━━━ COLLECTED DATA

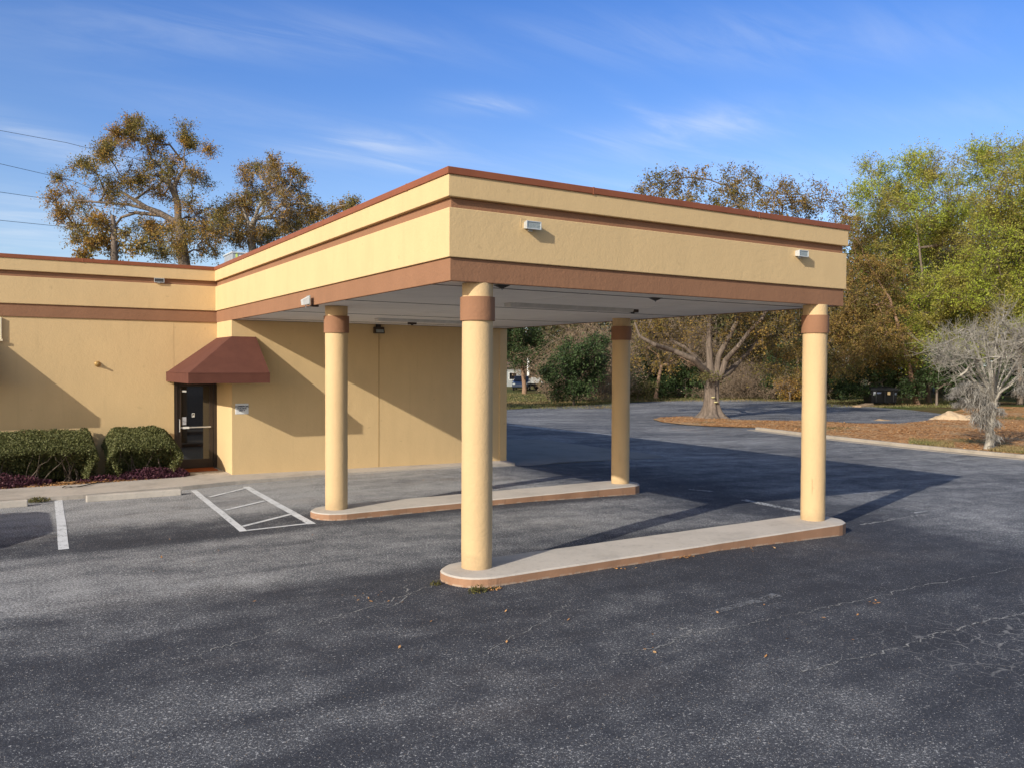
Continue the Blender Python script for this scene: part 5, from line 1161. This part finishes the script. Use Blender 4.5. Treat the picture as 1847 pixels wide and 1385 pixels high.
# white trailer
b = ground_base(972, 104); t = thing('utility_trailer', 'long white sided trailer parked right of the distant blue car', 'trailer', tuple(b), -YAW, local=True)
MB().box(-1.0, 1.05, -.6, .6, .75, 1.45).obj('box_side', simple('weathered_white', (.42, .42, .40), .7), t, bevel=.02)
MB().box(-1.0, 1.05, -.55, .55, .55, .74).obj('chassis', M['black'], t)
for x in (-.3, .5): MB().lathe((x, -.62, .36), [(.34, -.1), (.36, 0), (.34, .1)], 'y', 16).obj('wheel', M['rubber'], t)
b = ground_base(989, 100); t = MB().tube([(0, 0, -.2), (0, 0, 1.1), (.02, 0, 1.7)], [.16, .14, .12], 9).obj('tree_stump', M['wood'], smooth=True); t.location = b; tag(t, 'pale tall stump at the right end of the white trailer', 'stump')
# grey house far left gap
b = ground_base(915, 118); t = thing('grey_house', 'grey walled house with a low roof behind the distant blue car', 'house', tuple(b), -YAW, local=True)
MB().box(-9, 2.2, 0, 8, -.2, 2.7).obj('wall', M['greywall'], t)
MB().add([(-9.6, -.6, 2.7), (2.8, -.6, 2.7), (2.8, 8.6, 2.7), (-9.6, 8.6, 2.7), (-9.6, 4, 4.6), (2.8, 4, 4.6)], [(0, 1, 5, 4), (2, 3, 4, 5), (0, 4, 3), (1, 2, 5), (0, 3, 2, 1)]).obj('roof', M['shingle'], t)
wn = MB().box(.2, 1.4, -.05, .02, .9, 2.0).obj('window', M['white'], t); g_ = MB().box(.28, 1.32, -.07, -.05, .98, 1.92).obj('pane', M['glass'], t); g_.parent = wn
MB().box(-2.4, -1.4, -.05, .02, 0, 2.1).obj('door', M['bronze'], t)
b = ground_base(952.5, 108); t = MB().box(-.14, .14, -.14, .14, -.2, 3.9).obj('white_post', M['white'], bevel=.02); t.location = b; t.rotation_euler = (0, 0, -YAW); tag(t, 'square white post standing behind the distant blue car', 'post')
# utility wires crossing the sky at left
for lab, pts in (('topmost overhead wire, ending high in the oak crown', [(-300, 190, 44), (-60, 225, 46), (120, 258, 48), (200, 278, 50), (300, 298, 53)]), ('second overhead wire from the top, sagging into the oak crown', [(-300, 240, 44), (0, 296, 46), (130, 326, 48), (190, 352, 50), (300, 392, 53)]),
                 ('third overhead wire from the top, passing behind the oak crown', [(-300, 298, 44), (0, 347, 46), (90, 360, 48), (200, 376, 50), (300, 388, 53)]), ('lowest overhead wire, just above the roof line at left', [(-300, 362, 44), (0, 398, 46), (120, 410, 48), (220, 419, 50), (320, 428, 53)])):
    P = [at(*q) for q in pts]; o = MB().tube(P, .013, 5).obj('overhead_wire', M['black'], org=P[1]); tag(o, lab, 'wire', 'overhead wires')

━━━━━━

> _WHAT THIS TASK INVOLVES_: Print the listing above in full, exactly as written. Omit any pictures.

> _OUTPUT BELOW_:
Continue the Blender Python script for this scene: part 5, from line 1161. This part finishes the script. Use Blender 4.5. Treat the picture as 1847 pixels wide and 1385 pixels high.
# white trailer
b = ground_base(972, 104); t = thing('utility_trailer', 'long white sided trailer parked right of the distant blue car', 'trailer', tuple(b), -YAW, local=True)
MB().box(-1.0, 1.05, -.6, .6, .75, 1.45).obj('box_side', simple('weathered_white', (.42, .42, .40), .7), t, bevel=.02)
MB().box(-1.0, 1.05, -.55, .55, .55, .74).obj('chassis', M['black'], t)
for x in (-.3, .5): MB().lathe((x, -.62, .36), [(.34, -.1), (.36, 0), (.34, .1)], 'y', 16).obj('wheel', M['rubber'], t)
b = ground_base(989, 100); t = MB().tube([(0, 0, -.2), (0, 0, 1.1), (.02, 0, 1.7)], [.16, .14, .12], 9).obj('tree_stump', M['wood'], smooth=True); t.location = b; tag(t, 'pale tall stump at the right end of the white trailer', 'stump')
# grey house far left gap
b = ground_base(915, 118); t = thing('grey_house', 'grey walled house with a low roof behind the distant blue car', 'house', tuple(b), -YAW, local=True)
MB().box(-9, 2.2, 0, 8, -.2, 2.7).obj('wall', M['greywall'], t)
MB().add([(-9.6, -.6, 2.7), (2.8, -.6, 2.7), (2.8, 8.6, 2.7), (-9.6, 8.6, 2.7), (-9.6, 4, 4.6), (2.8, 4, 4.6)], [(0, 1, 5, 4), (2, 3, 4, 5), (0, 4, 3), (1, 2, 5), (0, 3, 2, 1)]).obj('roof', M['shingle'], t)
wn = MB().box(.2, 1.4, -.05, .02, .9, 2.0).obj('window', M['white'], t); g_ = MB().box(.28, 1.32, -.07, -.05, .98, 1.92).obj('pane', M['glass'], t); g_.parent = wn
MB().box(-2.4, -1.4, -.05, .02, 0, 2.1).obj('door', M['bronze'], t)
b = ground_base(952.5, 108); t = MB().box(-.14, .14, -.14, .14, -.2, 3.9).obj('white_post', M['white'], bevel=.02); t.location = b; t.rotation_euler = (0, 0, -YAW); tag(t, 'square white post standing behind the distant blue car', 'post')
# utility wires crossing the sky at left
for lab, pts in (('topmost overhead wire, ending high in the oak crown', [(-300, 190, 44), (-60, 225, 46), (120, 258, 48), (200, 278, 50), (300, 298, 53)]), ('second overhead wire from the top, sagging into the oak crown', [(-300, 240, 44), (0, 296, 46), (130, 326, 48), (190, 352, 50), (300, 392, 53)]),
                 ('third overhead wire from the top, passing behind the oak crown', [(-300, 298, 44), (0, 347, 46), (90, 360, 48), (200, 376, 50), (300, 388, 53)]), ('lowest overhead wire, just above the roof line at left', [(-300, 362, 44), (0, 398, 46), (120, 410, 48), (220, 419, 50), (320, 428, 53)])):
    P = [at(*q) for q in pts]; o = MB().tube(P, .013, 5).obj('overhead_wire', M['black'], org=P[1]); tag(o, lab, 'wire', 'overhead wires')